Centenas de pessoas concentraram-se também esta tarde em Faro, onde a ativista da Chão das Lutas, Sandra Moutinho, apontou o dedo à especulação imobiliária no Algarve e aos elevados preços praticados pelos construtores como razões para a falta de casas acessíveis aos rendimentos da população e em particular dos jovens obrigados a continuar a viver em casa dos pais. "Estamos na segunda cidade do Algarve com mais problemas de habitação e onde há despejos forçados de famílias com crianças, quando sempre pagaram rendas e nem contratos têm de arrendamento", denunciou em declarações à SIC Notícias.
Concentração "Casa para Viver" em Faro. Foto Sandra Moutinho.
Também Alexandre Santos, estudante deslocado em Faro, diz ter sido muito difícil conseguir arranjar casa no ano passado porque "os preços estavam exorbitantes, pagava uma renda de quase 400 euros". "Aqui no Algarve não só os estudantes mas também as pessoas que aqui trabalham enfrentam essa dificuldade de o salário não conseguir pagar a renda da casa e têm de escolher entre pagar a habitação ou a renda", prosseguiu, concluindo que do lado do Governo não se veem "medidas que possam melhorar a situação, apenas piora".

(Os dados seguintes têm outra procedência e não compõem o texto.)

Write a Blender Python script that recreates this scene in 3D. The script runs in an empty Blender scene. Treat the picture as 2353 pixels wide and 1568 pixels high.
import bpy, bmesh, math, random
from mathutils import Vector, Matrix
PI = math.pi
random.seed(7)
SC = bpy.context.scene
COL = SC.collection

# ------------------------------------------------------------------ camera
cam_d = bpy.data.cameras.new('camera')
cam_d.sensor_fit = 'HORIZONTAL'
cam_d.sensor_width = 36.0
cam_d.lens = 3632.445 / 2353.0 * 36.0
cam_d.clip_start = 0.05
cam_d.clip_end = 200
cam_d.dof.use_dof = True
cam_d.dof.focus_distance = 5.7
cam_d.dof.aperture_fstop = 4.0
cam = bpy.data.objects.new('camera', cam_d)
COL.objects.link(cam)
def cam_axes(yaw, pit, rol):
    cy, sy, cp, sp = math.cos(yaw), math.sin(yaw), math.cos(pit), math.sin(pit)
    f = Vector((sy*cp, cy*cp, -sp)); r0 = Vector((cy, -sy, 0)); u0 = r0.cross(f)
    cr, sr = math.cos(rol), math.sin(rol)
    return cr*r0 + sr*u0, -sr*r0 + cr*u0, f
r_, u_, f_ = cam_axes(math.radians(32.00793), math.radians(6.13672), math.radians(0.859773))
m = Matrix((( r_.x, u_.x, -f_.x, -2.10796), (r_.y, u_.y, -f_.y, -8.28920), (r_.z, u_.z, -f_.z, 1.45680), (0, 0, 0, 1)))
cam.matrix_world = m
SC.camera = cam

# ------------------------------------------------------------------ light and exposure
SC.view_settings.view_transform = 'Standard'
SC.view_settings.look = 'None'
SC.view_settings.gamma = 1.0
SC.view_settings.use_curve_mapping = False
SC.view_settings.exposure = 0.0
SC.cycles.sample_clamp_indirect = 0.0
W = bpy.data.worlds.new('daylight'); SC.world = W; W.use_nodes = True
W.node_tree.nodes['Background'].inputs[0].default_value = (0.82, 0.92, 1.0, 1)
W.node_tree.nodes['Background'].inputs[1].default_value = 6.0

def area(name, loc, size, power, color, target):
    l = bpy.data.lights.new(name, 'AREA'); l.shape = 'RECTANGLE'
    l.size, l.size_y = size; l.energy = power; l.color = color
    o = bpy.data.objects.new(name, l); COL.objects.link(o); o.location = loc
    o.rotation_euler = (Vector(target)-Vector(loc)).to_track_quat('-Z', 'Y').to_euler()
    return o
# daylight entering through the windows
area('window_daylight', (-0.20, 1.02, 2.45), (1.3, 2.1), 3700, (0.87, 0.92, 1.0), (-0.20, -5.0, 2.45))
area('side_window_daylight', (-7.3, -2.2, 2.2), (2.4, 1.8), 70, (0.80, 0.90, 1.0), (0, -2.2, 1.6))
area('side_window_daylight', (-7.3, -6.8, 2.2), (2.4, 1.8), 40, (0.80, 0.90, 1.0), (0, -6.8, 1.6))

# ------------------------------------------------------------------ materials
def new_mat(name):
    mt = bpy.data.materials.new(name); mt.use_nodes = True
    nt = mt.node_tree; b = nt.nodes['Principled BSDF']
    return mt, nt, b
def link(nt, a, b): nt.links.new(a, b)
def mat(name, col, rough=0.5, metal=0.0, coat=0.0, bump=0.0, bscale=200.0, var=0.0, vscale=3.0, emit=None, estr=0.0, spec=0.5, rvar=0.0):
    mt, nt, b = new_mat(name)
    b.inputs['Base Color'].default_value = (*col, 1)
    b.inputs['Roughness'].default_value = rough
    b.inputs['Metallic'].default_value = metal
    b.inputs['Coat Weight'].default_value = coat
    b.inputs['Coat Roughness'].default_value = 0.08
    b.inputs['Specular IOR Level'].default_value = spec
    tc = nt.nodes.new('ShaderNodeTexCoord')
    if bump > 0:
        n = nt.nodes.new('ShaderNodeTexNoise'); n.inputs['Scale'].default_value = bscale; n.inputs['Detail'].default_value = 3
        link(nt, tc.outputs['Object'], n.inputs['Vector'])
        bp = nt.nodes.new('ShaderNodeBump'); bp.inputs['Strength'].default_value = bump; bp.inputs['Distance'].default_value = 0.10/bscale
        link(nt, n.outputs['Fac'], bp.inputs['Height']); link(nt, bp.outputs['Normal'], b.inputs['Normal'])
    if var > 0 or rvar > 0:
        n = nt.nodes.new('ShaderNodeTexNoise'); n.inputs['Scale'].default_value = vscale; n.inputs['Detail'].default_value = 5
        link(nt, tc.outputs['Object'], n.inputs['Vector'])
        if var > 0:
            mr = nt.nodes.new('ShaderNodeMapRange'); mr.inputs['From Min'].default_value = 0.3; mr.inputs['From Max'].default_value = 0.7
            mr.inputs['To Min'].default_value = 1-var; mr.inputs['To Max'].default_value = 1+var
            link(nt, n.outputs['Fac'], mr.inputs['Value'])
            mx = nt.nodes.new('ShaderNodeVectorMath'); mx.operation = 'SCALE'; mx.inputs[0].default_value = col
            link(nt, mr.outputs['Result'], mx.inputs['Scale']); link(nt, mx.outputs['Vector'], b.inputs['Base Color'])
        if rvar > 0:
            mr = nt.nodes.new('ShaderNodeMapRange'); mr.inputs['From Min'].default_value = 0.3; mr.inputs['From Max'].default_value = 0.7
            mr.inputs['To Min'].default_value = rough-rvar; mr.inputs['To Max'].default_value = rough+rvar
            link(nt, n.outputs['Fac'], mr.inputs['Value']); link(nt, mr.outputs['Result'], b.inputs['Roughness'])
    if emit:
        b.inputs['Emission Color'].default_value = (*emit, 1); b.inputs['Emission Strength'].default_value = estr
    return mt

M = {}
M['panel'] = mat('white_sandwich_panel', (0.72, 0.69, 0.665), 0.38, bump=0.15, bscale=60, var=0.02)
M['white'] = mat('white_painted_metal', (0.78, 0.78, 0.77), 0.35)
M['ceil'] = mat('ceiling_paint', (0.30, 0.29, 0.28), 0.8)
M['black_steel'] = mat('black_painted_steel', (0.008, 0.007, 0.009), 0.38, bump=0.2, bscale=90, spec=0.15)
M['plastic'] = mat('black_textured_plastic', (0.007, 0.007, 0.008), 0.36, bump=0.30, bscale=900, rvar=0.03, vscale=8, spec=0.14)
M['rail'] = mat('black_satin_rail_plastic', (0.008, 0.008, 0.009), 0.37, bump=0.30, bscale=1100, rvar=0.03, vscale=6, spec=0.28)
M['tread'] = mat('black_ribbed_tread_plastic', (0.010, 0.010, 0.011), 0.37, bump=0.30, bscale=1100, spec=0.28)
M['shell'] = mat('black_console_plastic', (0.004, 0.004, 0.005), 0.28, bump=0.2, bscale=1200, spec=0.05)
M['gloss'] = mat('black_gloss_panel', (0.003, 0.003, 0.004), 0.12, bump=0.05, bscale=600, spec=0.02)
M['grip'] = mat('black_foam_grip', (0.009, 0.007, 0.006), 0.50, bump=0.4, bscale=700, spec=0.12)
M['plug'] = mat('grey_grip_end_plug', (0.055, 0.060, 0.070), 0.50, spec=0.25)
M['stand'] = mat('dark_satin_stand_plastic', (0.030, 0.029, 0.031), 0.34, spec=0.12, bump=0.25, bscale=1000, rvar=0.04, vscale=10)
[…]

Também em Portimão, a concentração "Casa para Viver" juntou dezenas de pessoas, entre elas vários professores que trouxeram a palavra de ordem "Nem alunos sem professores nem professores sem casa".
Concentração "Casa para Viver" em Portimão. Foto Jorge Ramos.
Em Aveiro, mais de duas centenas de pessoas estiveram no Largo Jaime Magalhães, onde se montaram algumas tendas com frases como "Direito à Habitação? Já Era!!" ou "Ganhamos salários mínimos, pagamos rendas máximas".
Concentração "Casa para Viver" em Aveiro. Foto Moisés Ferreira.
Na Covilhã, mais de uma centena de pessoas aderiram à concentração, com forte presença de estudantes que denunciaram a escalada dos preços do alojamento e o risco do abandono do ensino superior por não conseguirem casas a preços que podem pagar.
Concentração "Casa para Viver" na Covilhã. Foto Cristina Guedes.
Em Leiria, cerca de uma centena de pessoas marcaram presença junto à Fonte Luminosa, onde foram feitas várias intervenções por parte dos participantes. "Esta é a hora de estarmos na rua a gritar pela nossa sobrevivência e pelo futuro das nossas vidas e das nossas cidades", afirmou Ivo Santos, um dos organizadores do protesto.
Concentração "Casa para Viver" em Leiria. Foto Frederico Portugal.
Na Nazaré, meia centena de pessoas participaram na concentração com microfone aberto para intervenções que denunciaram a subida de preços e a ameaça do alojamento turístico que vai retirando casas a quem vive e trabalha nesta vila.
Concentração "Casa para Viver" na Nazaré. Foto de Carolina Gomes.
Em Braga, muitas centenas de pessoas manifestaram-se pelas ruas centrais da cidade, destacando-se a forte presença da juventude.
Concentração "Casa para Viver" em Braga. Foto Marco Mendonça.
Em Viseu, o protesto juntou mais de meia centena de pessoas, com intervenções dos vários coletivos e associações promotoras da concentração.
Concentração "Casa para Viver" em Viseu. Foto Tiago Resende.
Em Guimarães, dezenas de pessoas concentraram-se no Largo de Toural e desfilaram pelo centro da cidade. A manifestação terminou com intervenções das várias organizações promotoras.
Concentração "Casa para Viver" em Guimarães. Foto Afonso Silva.
As concentrações da manhã de sábado juntaram centenas de pessoas em várias cidades. Em Évora, cerca de uma centena de pessoas exigiram que os bancos baixem as prestações por conta dos seus lucros, a imposição de tetos às rendas, travar a especulação com o fim dos vistos gold e o regime dos residentes não habituais, e a aplicação de uma política de verdadeiro investimento público que reforce rapidamente o parque público habitacional.
Concentração "Casa para Viver" em Évora. Foto de Bruno Martins
À mesma hora em Beja, dezenas de pessoas compareceram à convocatória para defender o direito à habitação e reclamar do Governo que faça cumprir esse direito inscrito na Constituição.
Concentração "Casa para Viver" em Beja. Foto de Gonçalo Monteiro.
Em Tavira, o protesto juntou dezenas de pessoas que empunharam cartazes e faixas reclamando casas para viver.
Concentração "Casa para Viver" em Tavira. Foto de Artur Sanina.
Dezenas de pessoas acorreram também ao centro do Funchal, onde a concentração em frente à Asssembleia Legislativa Regional contou com a presença do recém-eleito deputado bloquista Roberto Almada e uma faixa onde se lia: "Casas para morar, não para especular".
Concentração "Casa para Viver" no Funchal. Foto de Igor Andrade.